When asked directly which Budget announcement had most influenced their outlook, the single most common answer across both sales and lettings respondents was not a specific tax measure but rather the absence of major disruption: 38% cited “no major changes, I can now move forward with my plans” as the factor that shaped their thinking most. In a period defined by uncertainty, clarity itself has become a driver of confidence.
Broader market data reinforces this picture of a sector in strategic rather than reactive mode. According to UK Finance, new buy-to-let lending rose by 22.7% by volume in Q3 2025 compared with the same period a year earlier, with average gross rental yields reaching 7.15%. Far from retreating, the committed core of the landlord market is actively investing. LRG’s own analysis of Companies House data tells an even more striking story: 67,114 new limited companies were incorporated under the buy-to-let SIC code in 2025, a 21% increase on 2024’s figure of 55,603, with January 2026 already running 10% ahead of the same month last year. It is an unbroken upward trend stretching back to 2015. This is not the behaviour of a sector in panic. It is the behaviour of a sector professionalising, with landlords restructuring for the long term rather than heading for the exit.
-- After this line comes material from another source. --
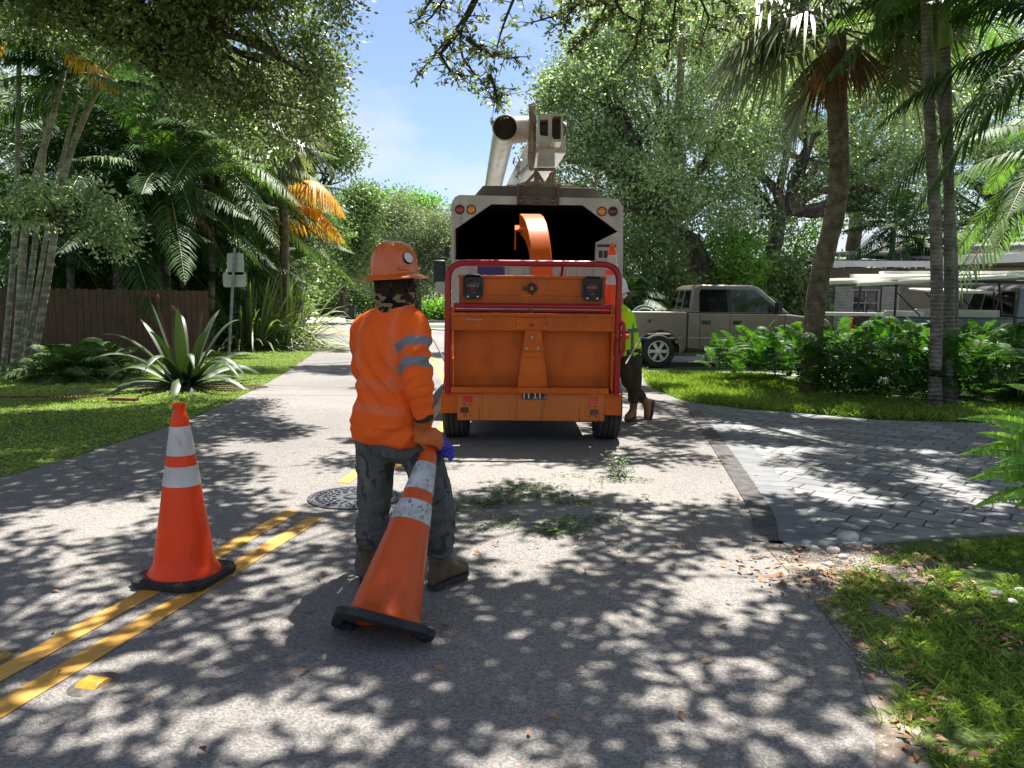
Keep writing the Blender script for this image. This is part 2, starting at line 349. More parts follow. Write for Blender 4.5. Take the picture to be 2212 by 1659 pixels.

The shift in who is letting is equally telling. According to the 2024 English Private Landlord Survey, commissioned by the Ministry of Housing, Communities and Local Government, landlords with five or more properties now account for 49% of all tenancies despite representing just 17% of landlords. The same survey shows that the share of landlords operating through a limited company structure has nearly doubled since 2018. The sector is not shrinking. It is consolidating around committed, professional operators who are in it for the long term.
For tenants, the picture is more challenging. Nearly two-thirds of landlords expect supply to tighten further over the next 12 months, and half of tenants already report having less choice than a year ago. Yet even against that backdrop, the landlords who remain are not responding with opportunistic rent increases. Tenant affordability is their number one pricing consideration, cited ahead of their own running costs, regulation and tax. That restraint, in a supply-constrained market, is significant.

Allison Thompson, National Lettings Managing Director at LRG, commented, “The Autumn Budget created uncertainty, but it has not created the crisis some predicted. What we’re seeing is a market finding its level. Landlords who have decided to stay are doing so strategically, with affordability and tenant retention at the centre of their thinking rather than short-term yield. That’s a meaningful shift, and one that’s good for the long-term health of the private rented sector. The lettings market has always been more resilient than the headlines suggest, and this data shows that resilience in action.”